Y confunde que tantos años no se haya hablado de la muerte a voluntad propia mientras la violencia copa informativos y ficción. Por ejemplo, la selectiva, cruel pero jugosa, terrible pero infantil, casi pederástica, de los Juegos del Hambre, refocilados en la muerte si va precedida de combate, como si matar contuviera tanta nobleza como cobardía el suicidio. Y ahí hemos estado como sociedad, dando cobertura a la rivalidad de la caverna, a la dominación del otro, a la subyugación hasta anularlo; mientras hemos obviado la posibilidad serena de terminar con lo que otros empezaron por nosotros. No soportamos “morir de un modo altivo, cuando no es ya posible vivir dignamente. La muerte elegida voluntariamente, la muerte en tiempo oportuno, con claridad y serenidad”, aunque sea elegida por otros, nos amenaza como sociedad porque nos aterra que un día tengamos que ejecutarnos. Aceptamos los homicidios, los asesinatos, los holocaustos, las guerras, el terrorismo, la tortura, los toros, las peleas de perros, el boxeo, los pirómanos, los descuartizamientos, las violaciones, el manga, el bullying, el mobbing y cualquier forma de violencia institucionalizada —ese mierding—, pero el suicidio es un tabú omnímodo.
“En tiempos de su formación, el cristianismo se sirvió del enorme deseo del suicidio para hacer de él una palanca de su poderío: no conservó más que dos formas de suicidio, las revistió de las más altas dignidades y de las más altas esperanzas y prohibió todas las demás con amenazas terribles. Pero el martirio y la muerte lenta del ascetismo fueron lícitos”, explicaba el aclamado y odiado Nietzsche en El eterno retorno, y con semejante realidad y poquísimas explicaciones hemos vivido más de veinte siglos.
Cierto es que, en términos cuantitativos y demográficos, la mayoría de la gente no suele suicidarse, pero hay quienes ejecutan su muerte sumarísima a conciencia.
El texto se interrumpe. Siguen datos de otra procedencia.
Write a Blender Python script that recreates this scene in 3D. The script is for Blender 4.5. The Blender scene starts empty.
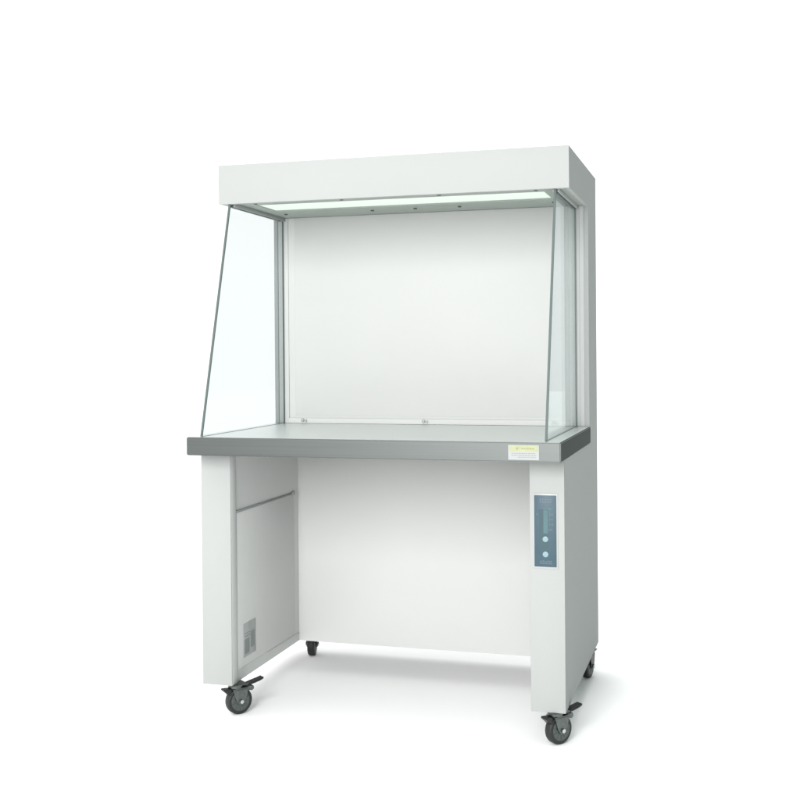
import bpy, bmesh, math, random
from mathutils import Matrix, Vector
random.seed(4)
S = bpy.context.scene
COL = S.collection
PI = math.pi
Z0 = 0.105            # clearance of the cabinet above the floor (castor height)

# ------------------------------------------------------------------ materials
def mat(name, col, rough=.5, metal=0.0, spec=.5, noise=None, bump=0.0, bscale=400, coat=0.0):
    col = tuple(c * .88 for c in col)
    m = bpy.data.materials.new(name); m.use_nodes = True
    nt = m.node_tree; b = nt.nodes['Principled BSDF']
    b.inputs['Base Color'].default_value = (*col, 1)
    b.inputs['Roughness'].default_value = rough
    b.inputs['Metallic'].default_value = metal
    b.inputs['Specular IOR Level'].default_value = spec
    b.inputs['Coat Weight'].default_value = coat
    tc = nt.nodes.new('ShaderNodeTexCoord')
    if noise:
        sc, amt = noise
        n = nt.nodes.new('ShaderNodeTexNoise'); n.inputs['Scale'].default_value = sc
        n.inputs['Detail'].default_value = 4
        nt.links.new(tc.outputs['Object'], n.inputs['Vector'])
        r = nt.nodes.new('ShaderNodeMapRange')
        r.inputs['From Min'].default_value = .3; r.inputs['From Max'].default_value = .7
        r.inputs['To Min'].default_value = 1 - amt; r.inputs['To Max'].default_value = 1 + amt
        nt.links.new(n.outputs['Fac'], r.inputs['Value'])
        x = nt.nodes.new('ShaderNodeVectorMath'); x.operation = 'SCALE'
        x.inputs[0].default_value = col
        nt.links.new(r.outputs['Result'], x.inputs['Scale'])
        nt.links.new(x.outputs['Vector'], b.inputs['Base Color'])
    if bump:
        n2 = nt.nodes.new('ShaderNodeTexNoise'); n2.inputs['Scale'].default_value = bscale
        nt.links.new(tc.outputs['Object'], n2.inputs['Vector'])
        bp = nt.nodes.new('ShaderNodeBump'); bp.inputs['Strength'].default_value = bump
        bp.inputs['Distance'].default_value = .001
        nt.links.new(n2.outputs['Fac'], bp.inputs['Height'])
        nt.links.new(bp.outputs['Normal'], b.inputs['Normal'])
    return m

def steel(name, base, rough, stretch, edge=.85):
    """brushed stainless: fine streaks along one direction"""
    m = bpy.data.materials.new(name); m.use_nodes = True
    nt = m.node_tree; b = nt.nodes['Principled BSDF']
    b.inputs['Metallic'].default_value = 1
    tc = nt.nodes.new('ShaderNodeTexCoord'); mp = nt.nodes.new('ShaderNodeMapping')
    mp.inputs['Scale'].default_value = stretch
    n = nt.nodes.new('ShaderNodeTexNoise'); n.inputs['Scale'].default_value = 1; n.inputs['Detail'].default_value = 5
    nt.links.new(tc.outputs['Object'], mp.inputs['Vector']); nt.links.new(mp.outputs['Vector'], n.inputs['Vector'])
    r = nt.nodes.new('ShaderNodeMapRange'); r.inputs['To Min'].default_value = .88; r.inputs['To Max'].default_value = 1.12
    nt.links.new(n.outputs['Fac'], r.inputs['Value'])
    x = nt.nodes.new('ShaderNodeVectorMath'); x.operation = 'SCALE'; x.inputs[0].default_value = base
    nt.links.new(r.outputs['Result'], x.inputs['Scale']); nt.links.new(x.outputs['Vector'], b.inputs['Base Color'])
    r2 = nt.nodes.new('ShaderNodeMapRange'); r2.inputs['To Min'].default_value = rough - .06; r2.inputs['To Max'].default_value = rough + .06
    nt.links.new(n.outputs['Fac'], r2.inputs['Value']); nt.links.new(r2.outputs['Result'], b.inputs['Roughness'])
    b.inputs['Specular Tint'].default_value = (edge, edge * 1.04, edge * 1.03, 1)
    return m

PAINT = (.392, .403, .395)
M = {
 'paint': mat('grey_white_powder_coat', PAINT, .7, spec=.1, noise=(3.0, .012), bump=.05, bscale=700),
 'inner': mat('inner_powder_coat', (.62, .627, .617), .55, spec=.2, noise=(3.0, .012), bump=.05, bscale=700),
 'filter': mat('filter_cover_coat', (.53, .534, .525), .55, spec=.2, noise=(3.0, .012)),
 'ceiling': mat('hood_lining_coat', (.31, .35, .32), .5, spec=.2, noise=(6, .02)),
 'steel': steel('brushed_steel_top', (.78, .79, .78), .36, (2, 260, 260)),
 'steel_shaded': steel('brushed_steel_shaded', (.120, .130, .126), .42, (2, 2, 260), .30),  # same steel as the top, with dim reflections put into the colour
 'rubber': mat('black_rubber', (.012, .0145, .014), .55, noise=(40, .2)),
 'wheel': mat('dark_grey_wheel_plastic', (.06, .076, .071), .4, noise=(60, .25)),
 'black': mat('black_plastic', (.008, .009, .009), .4),
 'zinc': mat('zinc_plated_steel', (.15, .166, .16), .35, metal=1, noise=(80, .15)),
 'bolt': mat('bolt_steel', (.6, .64, .62), .25, metal=1),
 'screw': mat('dark_screw', (.10, .11, .105), .4, metal=.6),
 'seam': mat('seam_gasket', (.30, .32, .31), .7),
 'panel': mat('control_panel_film', (.036, .078, .105), .5, noise=(30, .06)),
 'panel_teal': mat('control_panel_window', (.055, .125, .14), .5, noise=(30, .08)),
 'panel_dark': mat('control_panel_dark', (.026, .066, .080), .5),
 'panel_text': mat('control_panel_print', (.10, .145, .17), .5),
 'button': mat('pale_button', (.22, .32, .345), .3),
 'bezel': mat('panel_bezel', (.385, .396, .395), .4),
 'lab_white': mat('label_white', (.34, .352, .348), .45),
 'lab_yel': mat('label_yellow', (.33, .35, .20), .45, noise=(60, .08)),
 'lab_ink': mat('label_ink', (.22, .235, .24), .5),
 'lab_brown': mat('label_mark', (.24, .24, .10), .5),
 'plate': mat('rating_plate', (.36, .38, .373), .4, noise=(30, .1)),
 'plate_ink': mat('rating_plate_print', (.21, .24, .232), .5),
 'clip': mat('clip_plastic', (.33, .35, .35), .3),
}
# white studio paper
m = bpy.data.materials.new('white_studio_paper'); m.use_nodes = True
b = m.node_tree.nodes['Principled BSDF']
b.inputs['Base Color'].default_value = (.93, .93, .93, 1); b.inputs['Roughness'].default_value = .9
b.inputs['Specular IOR Level'].default_value = .1
M['floor'] = m
# lit diffuser
m = bpy.data.materials.new('lit_lamp_diffuser'); m.use_nodes = True
b = m.node_tree.nodes['Principled BSDF']
b.inputs['Base Color'].default_value = (.45, .49, .45, 1)
b.inputs['Emission Color'].default_value = (.86, 1.0, .88, 1); b.inputs['Emission Strength'].default_value = 0.31
M['lit'] = m
# window glass: clear, faintly green, mirror-like at grazing angles
def glass(name, tint, ior):
    m = bpy.data.materials.new(name); m.use_nodes = True
    nt = m.node_tree; nt.nodes.remove(nt.nodes['Principled BSDF']); out = nt.nodes['Material Output']
    t = nt.nodes.new('ShaderNodeBsdfTransparent'); t.inputs['Color'].default_value = (*tint, 1)
    g = nt.nodes.new('ShaderNodeBsdfGlossy'); g.inputs['Roughness'].default_value = .02
    g.inputs['Color'].default_value = (.92, .98, .97, 1)
    f = nt.nodes.new('ShaderNodeFresnel'); f.inputs['IOR'].default_value = ior
    x = nt.nodes.new('ShaderNodeMixShader')
    ge = nt.nodes.new('ShaderNodeNewGeometry'); mr = nt.nodes.new('ShaderNodeMapRange')   # same reflectance on both faces
    mr.inputs['To Min'].default_value = ior; mr.inputs['To Max'].default_value = 1 / ior
    nt.links.new(ge.outputs['Backfacing'], mr.inputs['Value']); nt.links.new(mr.outputs['Result'], f.inputs['IOR'])
    nt.links.new(f.outputs[0], x.inputs[0]); nt.links.new(t.outputs[0], x.inputs[1]); nt.links.new(g.outputs[0], x.inputs[2])
    nt.links.new(x.outputs[0], out.inputs['Surface'])
    return m
M['glass'] = glass('clear_float_glass', (.865, .885, .888), 1.10)
M['glass_edge'] = mat('green_glass_edge', (.105, .135, .13), .5, spec=.15)

# ------------------------------------------------------------------ helpers
def V(x, y, z): return (x, y, z + Z0)

def add_box(bm, lo, hi, bev=0.0, seg=2, mi=0):
    t = bmesh.new()
    bmesh.ops.create_cube(t, size=1)
    for v in t.verts:
        v.co = Vector([(lo[i] + hi[i]) / 2 + v.co[i] * (hi[i] - lo[i]) for i in range(3)])
    if bev: bmesh.ops.bevel(t, geom=t.edges[:], offset=bev, segments=seg, affect='EDGES', profile=.5)
    merge(bm, t, mi)

def merge(bm, t, mi=None):
    if mi is not None:
        for f in t.faces: f.material_index = mi
    me = bpy.data.meshes.new('tmp'); t.to_mesh(me); t.free(); bm.from_mesh(me); bpy.data.meshes.remove(me)

def add_prism_x(bm, pts, x0, x1, bev=0.0, mi=0, rim=None):
    """outline in (y,z), extruded along x"""
    t = bmesh.new()
    a = [t.verts.new((x0, y, z)) for y, z in pts]; c = [t.verts.new((x1, y, z)) for y, z in pts]
    fa = t.faces.new(a); fb = t.faces.new(c[::-1])
    sides = []
    for i in range(len(pts)):
        j = (i + 1) % len(pts)
        sides.append(t.faces.new((a[j], a[i], c[i], c[j])))
    bmesh.ops.recalc_face_normals(t, faces=t.faces[:])
    for f in t.faces: f.material_index = mi
    if rim is not None:
        for f in sides: f.material_index = rim
    if bev: bmesh.ops.bevel(t, geom=t.edges[:], offset=bev, segments=2, affect='EDGES')
    merge(bm, t)

def add_cyl(bm, c, r, h, axis='Z', seg=32, bev=0.0, mi=0, r2=None):
    t = bmesh.new()
    bmesh.ops.create_cone(t, cap_ends=True, segments=seg, radius1=r, radius2=r if r2 is None else r2, depth=h)
    if bev:
        es = [e for e in t.edges if abs(e.verts[0].co.z - e.verts[1].co.z) < 1e-6]
        bmesh.ops.bevel(t, geom=es, offset=bev, segments=3, affect='EDGES', profile=.5)
    R = {'Z': Matrix(), 'X': Matrix.Rotation(PI/2, 4, 'Y'), 'Y': Matrix.Rotation(-PI/2, 4, 'X')}[axis]
    bmesh.ops.transform(t, matrix=Matrix.Translation(c) @ R, verts=t.verts)
    merge(bm, t, mi)

def obj(name, bm, mats, parent=None, smooth=True):
    me = bpy.data.meshes.new(name); bm.to_mesh(me); bm.free()
    for k in (mats if isinstance(mats, (list, tuple)) else [mats]): me.materials.append(M[k])
    if smooth:
        for p in me.polygons: p.use_smooth = True
        me.set_sharp_from_angle(angle=math.radians(32))
    o = bpy.data.objects.new(name, me); COL.objects.link(o)
    if parent: o.parent = parent
    return o

def box(name, lo, hi, m, parent, bev=0.0, seg=2):
    bm = bmesh.new(); add_box(bm, V(*lo), V(*hi), bev, seg); return obj(name, bm, m, parent)

# ------------------------------------------------------------------ the bench
bench = bpy.data.objects.new('clean_bench', None); COL.objects.link(bench)
bench['label'] = 'grey white laminar flow cabinet on castors with steel worktop and glass side panes'
bench['category'] = 'clean bench'

W = .603                      # half width
YB, YK = .637, .871           # front and back of the rear cabinet
ZT, ZH = 1.745, 1.612         # top, underside of hood
ZA, ZU = .828, .769           # worktop top and underside
YH = .152                     # hood front

# side panels: one C-shaped sheet housing each, running from leg to hood
def side(s):
    x1, x0 = s * W, s * (W - .016)
    out = [(.004, 0), (YK - .0175, 0), (YK - .0175, ZT), (YH + .004, ZT), (YH + .004, ZH + .001), (YB, ZH + .001), (YB, ZU), (.004, ZU)]
    bm = bmesh.new()
    add_prism_x(bm, [(y, z + Z0) for y, z in out], min(x0, x1), max(x0, x1), .0012)
    return obj('side_panel', bm, 'paint', bench)
side(-1); side(1)

# hood: folded fascia + top sheet + lining
bm = bmesh.new()
add_box(bm, V(-W, YH, ZH - .001), V(W, YH + .0035, ZT), .0016)
add_box(bm, V(-W + .0165, YH + .004, ZT - .004), V(W - .0165, YK - .0172, ZT - .0003), 0)
add_box(bm, V(-W + .0165, YH + .004, ZH - .0005), V(W - .0165, YH + .024, ZH + .006), .001)     # return flange
hood = obj('hood', bm, 'paint', bench)
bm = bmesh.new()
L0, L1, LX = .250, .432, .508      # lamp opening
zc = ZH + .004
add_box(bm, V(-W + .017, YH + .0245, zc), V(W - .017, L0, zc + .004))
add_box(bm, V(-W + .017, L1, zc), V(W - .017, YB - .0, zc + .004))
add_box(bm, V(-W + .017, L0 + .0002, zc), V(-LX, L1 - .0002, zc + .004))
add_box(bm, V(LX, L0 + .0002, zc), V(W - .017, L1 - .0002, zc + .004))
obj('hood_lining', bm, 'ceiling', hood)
bm = bmesh.new()
add_box(bm, V(-LX - .012, L0 - .01, zc + .0045), V(LX + .012, L1 + .01, zc + .009))
obj('lamp_diffuser', bm, 'lit', hood)
scr = bmesh.new(); add_cyl(scr, (0, 0, 0), .0065, .005, 'Z', 16, .0015)
s0 = obj('screw', scr, 'screw', hood)
pts = [(x, .197, zc - .002) for x in (-.485, -.171, .169, .49)] + [(x, .51, zc - .002) for x in (-.5, -.162, .0, .164, .5)]
for i, (x, y, z) in enumerate(pts):
    c = s0 if i == 0 else s0.copy()
    if i: COL.objects.link(c); c.parent = hood
    c.location = V(x, y, z)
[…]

Quizá comprender el sentido de la existencia puede asemejarse a encender una bombilla dentro de un submarino con el objetivo de iluminar el fondo marino: inútil. Y para quien vive no ya en el dolor, que tiene fin y amortiguadores, sino en el sufrimiento, infinito en su calamidad y depredador máximo de la moral humana, la vida puede ser insoportable. También están los santos y los mártires, los héroes y los supervivientes, los que todo lo soportaron con o sin fe y salieron vivos, o al menos con vida en el cuerpo, de los fuegos locos que arrasaron con devoro su existencia. Los medios, como reflejo y cimiento social, abogan para que todos los que sufren pertenezcan a estos, pero demonizar o ningunear a los otros acaba de terminar. Vivimos en el siglo XXI.